***** DATA *****
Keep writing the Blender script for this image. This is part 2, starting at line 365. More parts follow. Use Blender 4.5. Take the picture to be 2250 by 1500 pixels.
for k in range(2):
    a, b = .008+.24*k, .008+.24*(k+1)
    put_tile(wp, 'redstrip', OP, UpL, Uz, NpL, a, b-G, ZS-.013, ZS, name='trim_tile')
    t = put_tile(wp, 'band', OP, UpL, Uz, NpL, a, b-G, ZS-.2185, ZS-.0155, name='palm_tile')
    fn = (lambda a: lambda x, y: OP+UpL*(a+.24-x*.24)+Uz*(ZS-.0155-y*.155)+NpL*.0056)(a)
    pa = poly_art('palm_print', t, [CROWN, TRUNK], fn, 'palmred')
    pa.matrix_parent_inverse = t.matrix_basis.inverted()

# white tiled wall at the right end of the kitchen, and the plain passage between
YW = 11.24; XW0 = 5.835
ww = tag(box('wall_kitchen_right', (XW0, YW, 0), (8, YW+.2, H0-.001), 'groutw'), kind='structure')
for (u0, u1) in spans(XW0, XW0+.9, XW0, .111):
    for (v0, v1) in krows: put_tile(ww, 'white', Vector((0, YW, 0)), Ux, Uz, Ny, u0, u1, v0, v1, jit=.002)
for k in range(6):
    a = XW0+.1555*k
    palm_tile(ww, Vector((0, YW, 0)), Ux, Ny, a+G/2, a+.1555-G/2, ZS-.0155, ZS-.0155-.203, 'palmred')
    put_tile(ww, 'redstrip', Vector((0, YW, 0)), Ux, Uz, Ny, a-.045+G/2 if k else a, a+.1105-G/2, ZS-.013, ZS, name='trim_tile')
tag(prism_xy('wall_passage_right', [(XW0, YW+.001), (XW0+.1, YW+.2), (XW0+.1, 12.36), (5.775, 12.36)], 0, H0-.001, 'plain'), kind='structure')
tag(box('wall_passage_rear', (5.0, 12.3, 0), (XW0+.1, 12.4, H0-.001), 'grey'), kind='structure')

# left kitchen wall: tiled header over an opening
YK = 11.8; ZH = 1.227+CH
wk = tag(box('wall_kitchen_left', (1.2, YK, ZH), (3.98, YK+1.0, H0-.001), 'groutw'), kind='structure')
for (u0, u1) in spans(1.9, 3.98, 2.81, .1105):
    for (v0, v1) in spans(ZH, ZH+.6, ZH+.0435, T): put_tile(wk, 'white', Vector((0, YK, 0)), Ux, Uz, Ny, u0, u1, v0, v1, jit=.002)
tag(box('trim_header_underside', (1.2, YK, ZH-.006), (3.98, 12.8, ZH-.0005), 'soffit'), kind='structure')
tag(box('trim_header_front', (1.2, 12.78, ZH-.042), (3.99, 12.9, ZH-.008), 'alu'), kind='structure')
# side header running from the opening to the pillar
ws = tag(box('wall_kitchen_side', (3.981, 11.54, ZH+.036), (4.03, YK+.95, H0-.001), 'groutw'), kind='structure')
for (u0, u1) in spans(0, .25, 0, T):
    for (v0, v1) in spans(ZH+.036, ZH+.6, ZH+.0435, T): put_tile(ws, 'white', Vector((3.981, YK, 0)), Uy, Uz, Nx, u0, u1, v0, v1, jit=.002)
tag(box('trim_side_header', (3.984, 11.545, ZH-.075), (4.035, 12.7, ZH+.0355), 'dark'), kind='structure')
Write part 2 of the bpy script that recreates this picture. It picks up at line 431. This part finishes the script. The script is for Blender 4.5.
*****
*SHORT EXERCISE:*
Restate the listing exactly, starting at its first line and ending at the line where "pa.matrix_parent_inverse = t.matrix_basis.inverted()" occurs; include both and no other lines.

*ANSWER TO THIS EXERCISE:*
Keep writing the Blender script for this image. This is part 2, starting at line 365. More parts follow. Use Blender 4.5. Take the picture to be 2250 by 1500 pixels.
for k in range(2):
    a, b = .008+.24*k, .008+.24*(k+1)
    put_tile(wp, 'redstrip', OP, UpL, Uz, NpL, a, b-G, ZS-.013, ZS, name='trim_tile')
    t = put_tile(wp, 'band', OP, UpL, Uz, NpL, a, b-G, ZS-.2185, ZS-.0155, name='palm_tile')
    fn = (lambda a: lambda x, y: OP+UpL*(a+.24-x*.24)+Uz*(ZS-.0155-y*.155)+NpL*.0056)(a)
    pa = poly_art('palm_print', t, [CROWN, TRUNK], fn, 'palmred')
    pa.matrix_parent_inverse = t.matrix_basis.inverted()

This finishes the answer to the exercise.